Os valores do respeito, da solidariedade e da entrega foram hipnotizantes. Acho que acontece o mesmo a todos os ginastas independentemente do género.


É fácil cativar os jovens para a ginástica tendo a concorrência de muitos desportos colectivos, como o futebol, por exemplo?

É fácil e difícil. Se tiveres boas condições para o trabalho, um clube bem organizado, treinadores formados e competentes e que acrescentem resultados desportivos e sociais, mas que tenham a noção que vivemos numa sociedade mediática e que tens de dar à estampa o nosso trabalho, por forma a divulgá-lo como estratégia de informação e captação de praticantes, é mais fácil. Se estas condições não estiverem reunidas é mais difícil. Imaginem que fazem um grande trabalho, mas ninguém sabe, a informação circula boca a boca, o que nos dias de hoje, com as redes sócias e a Internet, conta pouco na concorrência com outras actividades desportivas. No entanto, devo dizer, que como cidadão, não fico preocupado se os praticantes desportivos forem para outras modalidades, pois devemos é estar todos juntos em ganhá-los ao ócio ou aos comportamentos desviantes. Essa é a visão que qualquer dirigente cidadão deve ter.

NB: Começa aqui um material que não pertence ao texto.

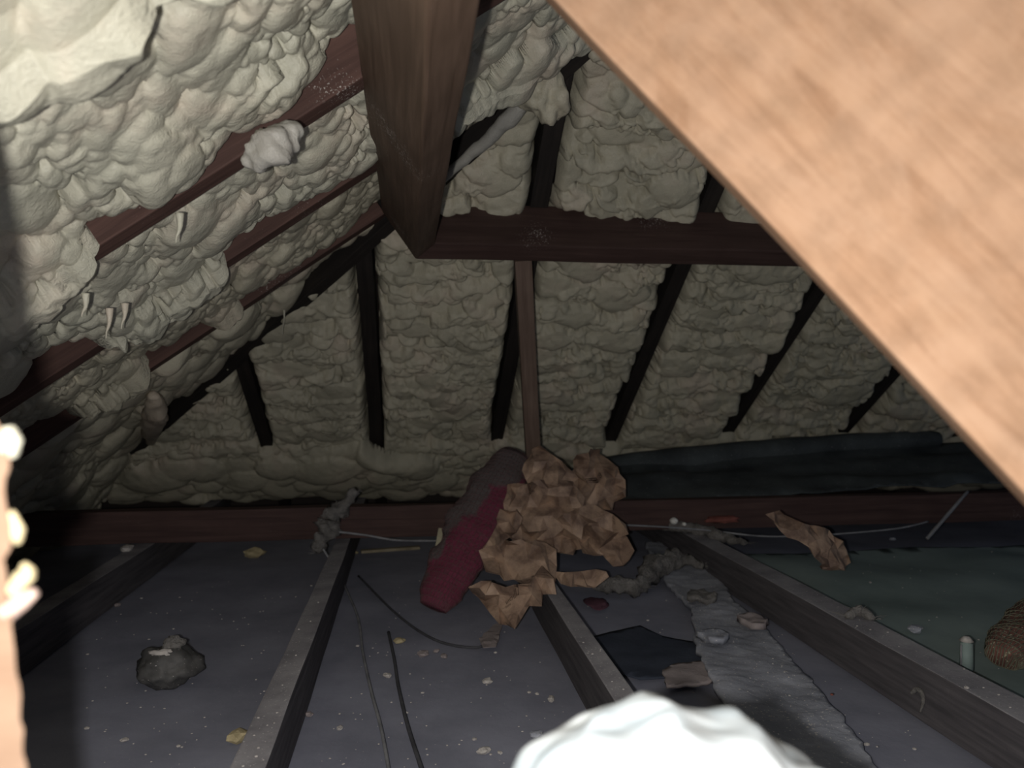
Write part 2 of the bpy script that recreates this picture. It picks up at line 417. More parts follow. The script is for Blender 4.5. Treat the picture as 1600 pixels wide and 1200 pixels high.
BIG = [(330, 0.028, 0.055, 0.42), (1000, 0.018, 0.032, 0.55), (2600, 0.008, 0.016, 0.7)]
bay_A = foam_left(-0.25, 0.70-RW, 'brightest smooth swollen spray foam overhead, nearest the camera', 0.0032, 101, M_foam, BIG, fine=(-0.5, 0.2), cover=[(-0.33, -0.215), (-0.19, 0.9)], low=-0.02)
bay_B = foam_left(0.70, 1.16-RW, 'pale lumpy spray foam hanging over the speckled red-brown rafter', 0.0026, 211, M_foam,
          [(260, 0.022, 0.042, 0.45), (1900, 0.010, 0.022, 0.65), (5000, 0.006, 0.011, 0.85)],
          over=sumf(bumpf(1.05, -0.31, 0.10, 0.08, 0.060), bumpf(1.05, -0.17, 0.09, 0.05, 0.045), bumpf(0.8, -0.4, 0.12, 0.2, 0.02), bumpf(0.85, -0.1, 0.16, 0.1, 0.02), bumpf(1.02, -0.58, 0.08, 0.10, 0.03)),
          fine=(-0.75, 0.35), ang=0.5, cover=[(-2, -0.475), (0.145, 0.9)], low=-0.066)
bay_C = foam_left(1.16, 1.60-RW, 'spray foam bay just below the speckled red-brown rafter, with long smooth folds and drips', 0.0028, 307, M_foam,
          [(160, 0.025, 0.06, 0.42), (1500, 0.011, 0.024, 0.62), (5200, 0.0055, 0.011, 0.85)],
          over=sumf(bumpf(1.46, -0.48, 0.09, 0.12, 0.03), bumpf(1.45, -0.12, 0.12, 0.10, 0.035), bumpf(1.48, -0.28, 0.08, 0.07, 0.02)), fine=(-1.0, 0.45), cover=[(-0.585, -0.39), (0.05, 0.9)], low=-0.050)
bay_D = foam_left(1.60, 2.06-RW, 'finely wrinkled spray foam bay next below the one with drips', 0.0030, 409, M_foam2,
          [(130, 0.022, 0.045, 0.45), (1800, 0.011, 0.022, 0.62), (6500, 0.005, 0.011, 0.85)],
          over=sumf(bumpf(1.9, -0.75, 0.08, 0.1, 0.02), bumpf(1.93, -0.25, 0.12, 0.18, 0.03)), fine=(-1.25, 0.3), cover=[(-0.76, -0.67), (-0.50, -0.455)], low=-0.052)
bay_E = foam_left(2.06, 3.45, 'darker creased spray foam filling the low corner beside the hip', 0.0045, 503, M_foam2,
          [(120, 0.035, 0.08, 0.5), (900, 0.014, 0.03, 0.62), (3000, 0.008, 0.014, 0.8)], bulge=0.0, fine=(-1.45, 0.0), low=-0.02)

def foam_back(xa, xb, label, seed, step=0.0038, mat=None, ybot=3.34, edge=(1, 1), ridge=0.038, wide=0.0):
    T = np.arange(xa, xb+step, step)
    y0 = max(HIP-xb, yt)
    S = np.arange(y0/CO, ybot/CO, step)
    TT, SS = np.meshgrid(T, S); Y = SS*CO
    rag = fbm(TT*8, SS*8, seed+2, 3)
    e = np.minimum((TT-xa)*edge[0]+(1-edge[0]), (xb-TT)*edge[1]+(1-edge[1]))
    # towards the eaves the foam swallows the rafters
    e = np.where(Y > 3.0, e + np.clip((Y-3.0+fbm(TT*6, SS*0, seed+8, 2)*0.06)/0.12, 0, 1)*0.05, e)
    e = np.minimum(e, (TT+Y-HIP)/1.3+0.010+0.02*fbm(TT*3, SS*3, seed+9, 2))
    e = e + rag*0.014 + 0.002
    c = np.clip(np.minimum(TT-xa, xb-TT)/((xb-xa)*0.5), 0, 1)
    # spray passes: rolls across the bay, round above and undercut below
    ph = SS*8.2 + fbm(TT*4, SS*3, seed+21, 2)*0.9 + fbm(TT*1.4+5, SS*1.1, seed+22, 2)*1.2
    fr = ph-np.floor(ph)
    roll = np.sin(np.pi*fr**1.7)
    base = 0.010*np.sqrt(c) + ridge*(roll-0.5)*(0.6+0.8*vn(TT*3, SS*3, seed+30)) + fbm(TT*4, SS*4, seed+1, 3)*0.022 - 0.004
    base = base + 0.022*np.exp(-((Y-1.98)/0.05)**2)*(vn(TT*5, SS*0, seed+3)*0.8+0.4)      # squeezed out above the purlin
    Hh = lumps(T, S, base, [(90, 0.022, 0.05, 0.32), (900, 0.009, 0.022, 0.75), (7500, 0.0045, 0.010, 1.05)], seed=seed, aniso=1.8, skew=0.75, warp=(0.016, 19))
    Hh = Hh + round_edge(e, 0.03, 0.085)
    Hh = np.maximum(Hh, -OFFD+0.002)
    # nothing may stand in the way of the purlin
    P = np.stack([TT, Y+nB[1]*Hh, zB(Y)+nB[2]*Hh], -1)
    o = grid_mesh('spray_foam', P, e > -0.006, mat or M_foam2)
    tag(o, label, 'insulation foam', 'spray foam bays of the hip end')
    return o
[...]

Que papel tem exercido a Escola no fomento da ginástica no nosso país, sabendo que a actividade física devia ser dada nas idades mais baixas, até na primeira infância.

O problema do desporto em Portugal é falta de organização e método. Existem muitos “desportos” em Portugal. Existe o desporto federado ao qual eu pertenço, o desporto escolar, actividade física, saúde, etc. Na minha opinião falta estratégia e estrutura na administração pública desportiva central.

Acho que o actual secretário de Estado do Desporto sabe disto e, se tiver tempo e lhe derem o espaço irá uniformizar todos os diferentes desportos que existem em Portugal, divididos por diversos ministérios.

Em concreto e no que respeita à escola, o desporto escolar no que à Ginástica diz respeito está bem organizada, bem dirigida e com excelentes técnicos. São treinadores na área gímnica e professores de educação física. O distrito de Santarém, está bem servido nesta matéria. Se falarmos de actividade física nos jardins-de-infância e 1.º Ciclo deverão ser as autarquias, articuladas com os agrupamentos de escola a intervir e do que conheço, há muito a fazer. Os clubes locais, os seus treinadores o seu conhecimento e o histórico das modalidades praticadas devem ser tidos em consideração.


Muito se tem falado da necessidade de novos espaços para a prática desportiva em Santarém, nomeadamente um novo complexo desportivo. A cidade necessita de mais infra-estruturas nesse campo, nomeadamente de apoio à ginástica?

Acho que existem boas instalações para a prática da Ginástica em Santarém, mas não são de raiz. Têm de ser constantemente adaptadas.

Por exemplo um fosso que não existe seria muito necessário para permitir uma mais rápida evolução nos elementos técnicos e traria mais segurança na realização e progressão dos mesmos. Não quero ser crítico, o que existe é bom, mas podia ser melhor. Se fosse melhor o patamar de evolução seria outro e por consequência os resultados seriam ainda melhores, mais regulares e mais seguros. Seria o sonho dos dirigentes, treinadores e ginastas que dedicam amor e tempo ao desporto em geral.


A ginástica está na moda? Uma mensagem final para convencer os jovens
a escolher a ginástica para a sua prática desportiva…

Sim. A arte e a beleza estão na moda. Logo a Ginástica acompanha. A Ginástica é a “melhor” modalidade do Mundo. É beleza, arte, esforço, dedicação e desafio. Rigor e concentração. Dedicação e compromisso.

É foco e autodisciplina que vai moldar positivamente quem vamos ser no futuro. Na escola, no trabalho e na família. É amor próprio e pelos outros. É união, cumplicidade e grupo. É adrenalina. É o melhor do Mundo. É nisso que eu acredito.